Under the Western Sun depicts a lithe-limbed and slim boy from Falmouth named Tom White, who Tuke had first noticed swimming with friends in Sunny Cove. Tuke already knew one of the other bathers, a shop assistant named Webber, who formally introduced the artist and his new model. Since leaving school White had worked as a Post Office messenger boy and welcomed the opportunity to earn some extra money. Tuke painted him over four summers from 1915 to 1918 whilst his favourite model Charlie Mitchell was away on active service. Their preferred location for painting was on Newporth Beach and Tuke purchased a bicycle for Tom so that he could get there more easily. He was paid 2s 6d for a sitting and as a sensible young man, he saved most of the money he earned as a model (around £80) with which he bought furniture after he was married. He has left a wonderful record of his friendship with Tuke; 'Tuke never painted me in the studio, but always out of doors, usually on the beach, and always nude. My attitude to the whole thing was rather naïve; I took it very light-heartedly... My skin colour was important as Tuke did not want sunburn, and I could not sunbathe in off times... I thought that being a model was not quite the thing, and asked Tuke not to paint the likeness of my face in a painting. Tuke accepted my wishes, and was a perfect gentleman.' (ibid Wainwright and Dinn, p.120) Although Tuke attempted to persuade Tom to stay in Falmouth, he eventually left for London and worked for the Commercial Cable Company. However, Tuke managed to persuade him to attend the Royal Academy exhibition of 1918 in which Under the Western Sun appeared, so that Tom could hear the comments of the visitors.

Painted en plein air, few artists managed to rival Tuke’s ability to render the effects of sunlight on the body, the coastline and the sea which sparkles in a multitude of colours. Carrying his painting equipment and large canvases to remote beaches was not easy but it was, as Tuke insisted, necessary for ‘the truth and beauty of flesh in sunlight by the sea is offered to you in a way impossible to secure in pictures built up from hasty sketches, at leisure, in one’s studio.’ (E. B. Steyne, ‘Afternoons in Studios: Henry Scott Tuke at Falmouth’, Studio V, 1895, pp.90-96) Tuke’s paintings hold true to this statement, and demonstrate his sensibility to light and consummate brushwork.
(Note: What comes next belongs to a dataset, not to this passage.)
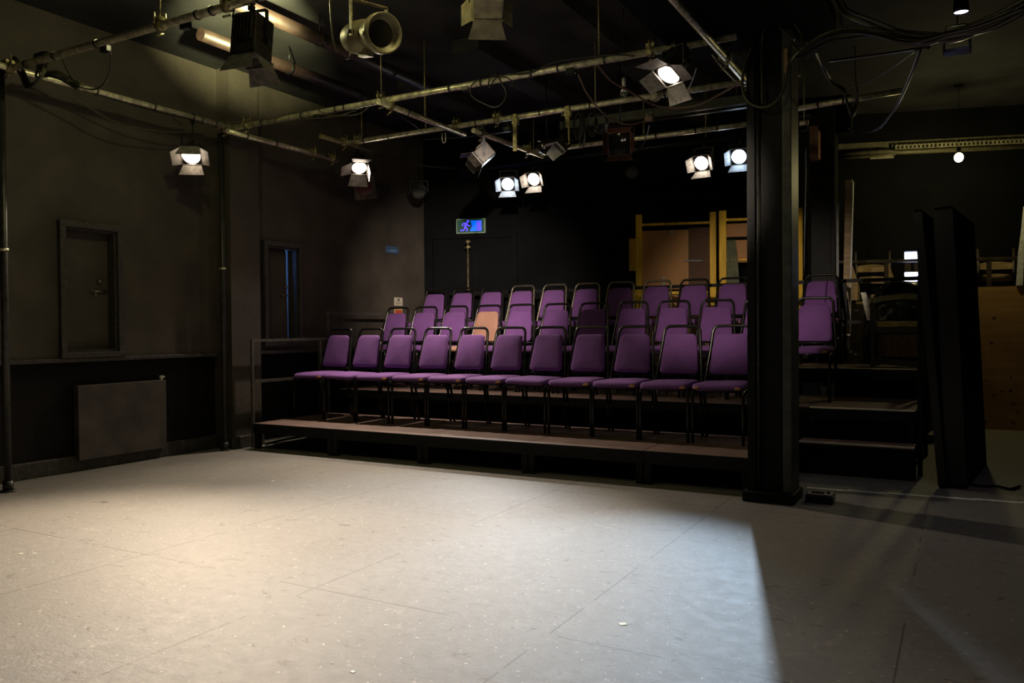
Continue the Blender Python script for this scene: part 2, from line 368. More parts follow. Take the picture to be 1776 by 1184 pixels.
for i in range(5): deck(xs[i], xs[i+1], 5.60, 6.70, T1, 'brown-topped low deck under the front row of chairs, %s section from the left' % ordn[i], group='lowest tier decks')
xs = [-6.03, -5.03, -4.02, -3.0, -2.04, -1.09, -.30]
xs3 = [-6.24]+xs[1:]
for i in range(6): deck(xs[i], xs[i+1], 6.84, 7.965, T2, 'brown-topped deck under the middle row of chairs, %s section from the left' % ordn[i], nose=[(-1.07, -.31)] if i == 5 else None, group='middle tier decks', riser=True)
for i in range(6): deck(xs3[i], xs3[i+1], 7.972, 8.87, T3, 'brown-topped highest deck under the back row of chairs, %s section from the left' % ordn[i], nose=[(-1.07, -.31)] if i == 5 else ([(-1.9, -1.09)] if i == 4 else None), group='top tier decks', riser=True)
t = thing('step_box', 'low black box step with cream edge at the right foot of the seating', 'step', (-.70, 6.72, 0))
boxo('tread', (-.42, -.11, .23), (.40, .11, .25), M_deck, t); boxo('carcass', (-.42, -.105, 0), (.40, .108, .229), M_back, t)
boxo('nosing_strip', (-.42, -.113, .241), (.40, -.085, .252), M_nose, t)
# pieces standing in the dark under the tiers
b = BM(); tube(b, smooth_path([at(430+30, 770, 'z', .06), at(505, 760, 'z', .08), at(565, 750, 'z', .12)]), .012); tag(link('loose_bar', b, M_pole), 'dark bar lying in the shadow under the left end of the lowest deck', 'bar')

# ------------------------------------------------------------------ guard rails
def rail(name, label, paths, loc, r=.016, m=M_under, square=True, group=None):
    t = thing(name, label, 'railing', loc, 0, group); L = Vector(loc)
    for nm, pts in paths:
        b = BM()
        if square and len(pts) == 2:
            a, e = Vector(pts[0])-L, Vector(pts[1])-L; d = e-a
            box(b, (-r, -r, 0), (r, r, d.length), Matrix.Translation(a) @ d.to_track_quat('Z', 'X').to_matrix().to_4x4())
        else: tube(b, [Vector(p)-L for p in pts], r)
        link(nm, b, m, t)
    return t
M_rail = mat('dark_grey_rail_paint', (.07, .065, .055), .5, noise=.3, nscale=20)
rx = -6.09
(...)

It took Tuke a number of years and experimentation before settling upon his most successful formula exemplified in the present work. Tuke had trained at the Slade School of Art in London under the academic influence of Sir Edward Poynter, yet he had also seen the Impressionists in France, spending time in Paris where he made a lifelong friend of John Singer Sargent. Upon establishing his studio in Falmouth, Tuke originally tried to harmonise his paintings of youth with a classical or mythological context. The results appeared awkward and contrived, and it was only upon resolving to abandon narrative concerns that Tuke’s paintings became freer. Rather than being weighed down by a subject, the figures in Tuke’s paintings were now celebrations of beauty in their own right, aligning more closely to modern painting principles.

For many contemporary critics, Tuke’s paintings – alive and sparkling – represented, as Emmanuel Cooper wrote, ‘all that was pure and unspoilt, a celebration of the present, a hope for the future.' (The Life and Work of Henry Scott Tuke, 1987, p.29) Painted in 1918, the vast loss of men in the First World War lends the present painting an added poignancy. Recognising the quality of Tuke’s work early on, the Tate acquired one of Tuke’s most celebrated paintings, August Blue, 1894, for the nation. Other noted examples entered public collections such as Ruby, Gold and Malachite (Guildhall Art Gallery, London) and Noonday Heat (Falmouth Art Gallery). Under the Western Sun ranks alongside these, showcasing Tuke as one of the finest exponents of British naturalism which emerged from the Cornish painting colonies at the turn of the twentieth century.